In New Delhi, Modi's equations with senior leaders underwent a subtle change, perhaps necessitated by the group loyalties that determined one's status in the party. Thus, he was identified with Murli Manohar Joshi and then he became a staunch follower of L.K. Advani and later Atal Behari Vajpayee.

He was put in charge of the party's campaign machinery in the 1999 Lok Sabha elections in Gujarat. Modi successfully wooed committed voters on an emotional platform - avenge the fall of its earlier governments - through the RSS-VHP-BJP network of activists. He returned to the party's central office after the elections, but continued to show discreet interest in the party's affairs in the State. Modi was critical of Keshubhai Patel's leadership style.

Keshubhai Patel's style, which some people considered an arrogant one, also apparently alienated quite a few leaders in the BJP, who had earlier thought he was irreplaceable in view of the solid support he enjoyed among the Patel community. The central leadership noted that Keshubhai did not think it necessary to pay a courtesy call on the Prime Minister to greet him after the National Democratic Alliance's victory in the 1999 elections. Dwindling industrial investments and sluggish development, complaints of abuse of power by Keshubhai's close kin, and the party's debacle in the local body elections last year, all lent urgency to the demands for his removal.

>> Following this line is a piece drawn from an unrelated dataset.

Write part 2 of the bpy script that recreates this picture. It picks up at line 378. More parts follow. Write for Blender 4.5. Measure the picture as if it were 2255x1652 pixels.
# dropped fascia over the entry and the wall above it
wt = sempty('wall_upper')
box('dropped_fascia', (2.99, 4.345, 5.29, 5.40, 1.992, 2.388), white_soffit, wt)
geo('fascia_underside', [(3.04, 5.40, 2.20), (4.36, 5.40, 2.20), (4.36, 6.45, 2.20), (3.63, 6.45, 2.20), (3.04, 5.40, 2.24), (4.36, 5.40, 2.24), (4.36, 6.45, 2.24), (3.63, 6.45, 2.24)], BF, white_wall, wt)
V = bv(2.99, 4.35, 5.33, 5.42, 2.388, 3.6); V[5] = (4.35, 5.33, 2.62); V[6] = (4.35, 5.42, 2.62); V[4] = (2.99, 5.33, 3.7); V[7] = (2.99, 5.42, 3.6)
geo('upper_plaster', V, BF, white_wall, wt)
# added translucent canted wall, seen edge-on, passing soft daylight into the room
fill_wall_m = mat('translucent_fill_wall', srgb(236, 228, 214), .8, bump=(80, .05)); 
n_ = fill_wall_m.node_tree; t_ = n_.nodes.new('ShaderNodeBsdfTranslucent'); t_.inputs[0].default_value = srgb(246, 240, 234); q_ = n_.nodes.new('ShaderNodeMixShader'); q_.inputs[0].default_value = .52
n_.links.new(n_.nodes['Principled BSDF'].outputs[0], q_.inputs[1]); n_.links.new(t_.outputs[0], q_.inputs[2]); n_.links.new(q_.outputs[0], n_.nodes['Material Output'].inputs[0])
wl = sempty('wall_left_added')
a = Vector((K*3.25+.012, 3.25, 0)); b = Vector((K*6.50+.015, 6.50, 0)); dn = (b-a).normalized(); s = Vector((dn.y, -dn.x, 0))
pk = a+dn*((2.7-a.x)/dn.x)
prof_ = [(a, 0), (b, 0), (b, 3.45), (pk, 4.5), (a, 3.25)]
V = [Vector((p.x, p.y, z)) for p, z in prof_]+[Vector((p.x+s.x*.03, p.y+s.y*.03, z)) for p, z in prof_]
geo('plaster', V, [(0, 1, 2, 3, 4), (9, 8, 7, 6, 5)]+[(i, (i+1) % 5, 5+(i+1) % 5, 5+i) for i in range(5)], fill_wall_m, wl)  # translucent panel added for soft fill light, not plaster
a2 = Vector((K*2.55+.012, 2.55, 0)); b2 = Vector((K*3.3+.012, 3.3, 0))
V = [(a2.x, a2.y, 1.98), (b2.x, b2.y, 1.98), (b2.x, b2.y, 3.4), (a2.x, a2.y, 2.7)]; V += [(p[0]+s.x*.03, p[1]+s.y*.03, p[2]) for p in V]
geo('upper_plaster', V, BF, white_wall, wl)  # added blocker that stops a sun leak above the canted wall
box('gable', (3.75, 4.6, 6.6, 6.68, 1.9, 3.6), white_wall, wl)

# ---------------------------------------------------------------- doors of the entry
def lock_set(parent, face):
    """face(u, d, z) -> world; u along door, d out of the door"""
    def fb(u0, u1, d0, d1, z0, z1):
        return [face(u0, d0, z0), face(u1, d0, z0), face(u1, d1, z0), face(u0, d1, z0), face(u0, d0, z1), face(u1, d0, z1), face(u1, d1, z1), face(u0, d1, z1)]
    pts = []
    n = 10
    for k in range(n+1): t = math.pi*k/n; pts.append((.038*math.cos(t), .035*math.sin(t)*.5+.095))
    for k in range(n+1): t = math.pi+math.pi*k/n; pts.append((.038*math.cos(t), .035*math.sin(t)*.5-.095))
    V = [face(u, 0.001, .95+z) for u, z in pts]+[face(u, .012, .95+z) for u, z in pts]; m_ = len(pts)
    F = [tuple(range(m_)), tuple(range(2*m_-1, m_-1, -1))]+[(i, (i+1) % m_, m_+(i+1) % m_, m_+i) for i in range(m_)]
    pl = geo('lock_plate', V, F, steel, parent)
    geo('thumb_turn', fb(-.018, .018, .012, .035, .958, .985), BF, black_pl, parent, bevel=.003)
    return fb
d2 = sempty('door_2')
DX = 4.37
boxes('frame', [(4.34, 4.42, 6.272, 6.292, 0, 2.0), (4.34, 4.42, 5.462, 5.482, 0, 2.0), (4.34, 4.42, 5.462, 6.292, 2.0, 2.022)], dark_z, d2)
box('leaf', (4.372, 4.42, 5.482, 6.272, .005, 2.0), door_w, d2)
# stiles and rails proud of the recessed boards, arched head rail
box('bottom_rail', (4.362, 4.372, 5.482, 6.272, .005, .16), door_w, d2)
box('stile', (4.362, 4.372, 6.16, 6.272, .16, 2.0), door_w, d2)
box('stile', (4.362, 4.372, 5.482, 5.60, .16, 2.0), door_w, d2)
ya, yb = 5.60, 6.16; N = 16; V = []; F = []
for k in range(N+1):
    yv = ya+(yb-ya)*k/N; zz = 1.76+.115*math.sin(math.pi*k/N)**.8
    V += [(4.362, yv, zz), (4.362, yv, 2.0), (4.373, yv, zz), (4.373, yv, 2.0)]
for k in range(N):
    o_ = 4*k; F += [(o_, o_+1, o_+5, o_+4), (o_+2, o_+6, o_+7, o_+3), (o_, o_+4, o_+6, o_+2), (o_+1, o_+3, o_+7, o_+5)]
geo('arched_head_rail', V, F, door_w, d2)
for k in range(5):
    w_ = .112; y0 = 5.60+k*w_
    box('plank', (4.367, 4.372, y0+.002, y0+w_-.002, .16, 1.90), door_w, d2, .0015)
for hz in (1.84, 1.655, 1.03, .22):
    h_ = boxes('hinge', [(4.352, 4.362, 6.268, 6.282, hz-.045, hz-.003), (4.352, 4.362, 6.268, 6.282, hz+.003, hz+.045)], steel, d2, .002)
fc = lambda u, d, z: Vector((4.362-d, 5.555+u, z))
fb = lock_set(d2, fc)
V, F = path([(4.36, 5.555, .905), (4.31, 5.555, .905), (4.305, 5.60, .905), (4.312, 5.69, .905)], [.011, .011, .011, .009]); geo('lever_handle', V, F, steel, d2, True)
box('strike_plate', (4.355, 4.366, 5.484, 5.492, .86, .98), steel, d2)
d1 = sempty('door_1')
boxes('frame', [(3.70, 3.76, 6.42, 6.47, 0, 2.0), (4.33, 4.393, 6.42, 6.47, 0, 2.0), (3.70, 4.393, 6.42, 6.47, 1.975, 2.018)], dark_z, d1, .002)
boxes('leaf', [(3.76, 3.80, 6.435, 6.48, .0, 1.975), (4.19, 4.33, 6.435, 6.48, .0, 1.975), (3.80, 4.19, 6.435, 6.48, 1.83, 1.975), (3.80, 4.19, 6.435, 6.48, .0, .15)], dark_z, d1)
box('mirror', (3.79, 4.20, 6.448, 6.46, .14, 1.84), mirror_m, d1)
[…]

Thus, when the search for a new leader to head the government began, the central leaders were not concerned about the successor's caste profile, or Keshubhai's potential to create trouble. During his last few interactions with the central leaders in Delhi, Keshubhai Patel had even threatened to quit the party if he was not allowed to have a say in the choice of his successor. But the party turned down his suggestion that one of its Union Ministers from Gujarat be sent to Gandhinagar, on the grounds that it would lead to two byelections, one to the Assembly and the other to the Lok Sabha.

The central leaders were convinced that Keshubhai Patel had squandered his mandate of 1998 and no one of his choice would be able to stop the party's slide in the State. Thus Modi, who is untested as the leader of the party and the government in the State, became their choice.